Tant et si bien qu'elle en fit une Reine.

(Car ainsi sur ce Conte on va moralisant.)

Belles, ce don vaut mieux que d'être bien coiffées,

Pour engager un cœur pour en venir à bout,

La bonne grâce est le vrai don des Fées



Sans elle on ne peut rien, avec elle, on peut tout. »


Evidemment, comme le contexte est celui des contes et qu’un auteur est incurablement menteur et bonimenteur, rien ne dit que le fameux banyan existe bel et bien et que mon jeune amant l’ait endossé en juin ! Et qu’il récidivera tout à l’heure puisque, devenue Reine, Cendrillon ne méprise plus mon modeste logis et a décidé, pour la première fois, non seulement d’y faire la sieste comme lors de sa visite estivale, mais d’y dormir.

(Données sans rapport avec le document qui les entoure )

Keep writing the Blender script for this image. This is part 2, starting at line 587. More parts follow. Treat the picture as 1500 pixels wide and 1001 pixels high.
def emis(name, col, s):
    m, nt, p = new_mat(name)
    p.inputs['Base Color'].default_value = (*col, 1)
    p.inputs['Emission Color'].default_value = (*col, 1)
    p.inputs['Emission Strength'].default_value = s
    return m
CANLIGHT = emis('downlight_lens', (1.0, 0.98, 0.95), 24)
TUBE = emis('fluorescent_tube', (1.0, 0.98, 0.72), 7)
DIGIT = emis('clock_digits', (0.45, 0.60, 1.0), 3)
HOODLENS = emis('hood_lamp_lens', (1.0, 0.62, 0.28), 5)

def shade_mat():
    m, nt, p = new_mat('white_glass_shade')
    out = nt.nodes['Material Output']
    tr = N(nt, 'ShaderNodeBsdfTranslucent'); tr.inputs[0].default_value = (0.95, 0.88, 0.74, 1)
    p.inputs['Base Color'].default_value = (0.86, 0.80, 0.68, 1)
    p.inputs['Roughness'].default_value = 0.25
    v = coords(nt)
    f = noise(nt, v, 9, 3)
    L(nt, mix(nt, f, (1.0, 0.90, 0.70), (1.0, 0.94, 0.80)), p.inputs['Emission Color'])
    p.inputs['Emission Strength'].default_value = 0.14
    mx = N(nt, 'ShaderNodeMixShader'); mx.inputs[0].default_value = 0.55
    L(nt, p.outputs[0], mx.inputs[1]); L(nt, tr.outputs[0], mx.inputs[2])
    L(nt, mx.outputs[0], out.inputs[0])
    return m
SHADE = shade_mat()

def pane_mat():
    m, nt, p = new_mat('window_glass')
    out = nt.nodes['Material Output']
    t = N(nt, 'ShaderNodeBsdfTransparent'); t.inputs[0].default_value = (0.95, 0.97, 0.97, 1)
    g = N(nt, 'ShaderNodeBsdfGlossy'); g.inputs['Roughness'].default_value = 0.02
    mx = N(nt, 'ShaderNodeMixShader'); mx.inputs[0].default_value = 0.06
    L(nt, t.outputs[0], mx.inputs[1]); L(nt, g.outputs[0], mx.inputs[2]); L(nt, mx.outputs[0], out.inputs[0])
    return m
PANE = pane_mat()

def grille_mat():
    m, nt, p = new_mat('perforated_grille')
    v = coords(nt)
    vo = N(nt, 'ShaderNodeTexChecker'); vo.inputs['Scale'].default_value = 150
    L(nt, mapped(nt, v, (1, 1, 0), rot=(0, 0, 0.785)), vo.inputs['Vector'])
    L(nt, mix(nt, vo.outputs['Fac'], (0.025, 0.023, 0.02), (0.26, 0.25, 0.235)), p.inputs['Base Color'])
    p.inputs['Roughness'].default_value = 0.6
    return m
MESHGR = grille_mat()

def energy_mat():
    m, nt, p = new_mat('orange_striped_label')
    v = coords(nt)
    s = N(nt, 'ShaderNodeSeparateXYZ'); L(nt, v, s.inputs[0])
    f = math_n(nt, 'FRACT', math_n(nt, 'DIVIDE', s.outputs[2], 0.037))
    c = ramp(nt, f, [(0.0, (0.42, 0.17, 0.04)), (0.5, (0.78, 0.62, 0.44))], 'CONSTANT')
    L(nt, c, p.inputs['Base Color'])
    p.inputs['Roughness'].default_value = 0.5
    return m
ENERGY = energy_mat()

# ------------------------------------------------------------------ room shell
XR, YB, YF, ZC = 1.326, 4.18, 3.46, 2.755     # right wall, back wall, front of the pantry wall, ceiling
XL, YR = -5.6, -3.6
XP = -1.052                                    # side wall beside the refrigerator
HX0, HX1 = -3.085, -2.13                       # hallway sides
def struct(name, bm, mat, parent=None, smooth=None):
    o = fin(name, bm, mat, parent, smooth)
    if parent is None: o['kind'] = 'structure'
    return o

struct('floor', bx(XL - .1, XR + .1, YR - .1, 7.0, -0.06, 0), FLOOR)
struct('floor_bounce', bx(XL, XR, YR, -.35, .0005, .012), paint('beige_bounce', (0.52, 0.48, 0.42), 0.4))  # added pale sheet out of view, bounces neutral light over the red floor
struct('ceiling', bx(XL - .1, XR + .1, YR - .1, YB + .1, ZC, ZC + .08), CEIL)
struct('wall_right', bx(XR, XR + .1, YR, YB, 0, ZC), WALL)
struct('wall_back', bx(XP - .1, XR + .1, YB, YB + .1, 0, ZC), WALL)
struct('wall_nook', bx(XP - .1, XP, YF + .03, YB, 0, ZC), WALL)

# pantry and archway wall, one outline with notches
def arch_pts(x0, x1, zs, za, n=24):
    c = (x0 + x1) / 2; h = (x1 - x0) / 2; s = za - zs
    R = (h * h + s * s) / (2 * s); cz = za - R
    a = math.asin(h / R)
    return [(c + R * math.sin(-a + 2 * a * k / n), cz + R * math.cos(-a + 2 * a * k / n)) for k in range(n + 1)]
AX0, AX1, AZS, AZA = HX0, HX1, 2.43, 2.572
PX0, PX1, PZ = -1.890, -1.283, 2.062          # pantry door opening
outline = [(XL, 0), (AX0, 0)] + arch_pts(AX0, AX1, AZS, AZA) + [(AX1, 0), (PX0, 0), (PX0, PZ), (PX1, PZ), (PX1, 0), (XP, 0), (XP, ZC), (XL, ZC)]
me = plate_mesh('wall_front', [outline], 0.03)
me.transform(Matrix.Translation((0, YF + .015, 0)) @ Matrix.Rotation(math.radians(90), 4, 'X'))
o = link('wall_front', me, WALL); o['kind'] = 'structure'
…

Est-ce bien vrai ? Vraisemblable ? Imaginable ? Les Mille et Une Nuits dans mes 12 m2 !

Autobiographie, autofiction ou franche affabulation ?



À moi de m’amuser.



Au lecteur de supputer !

Et au banyan de rester désormais chez moi puisqu’il a échappé à une si périlleuse escroquerie et que sa trame, qui toucha la peau de l’Aimé(e), est si douce et si troublante.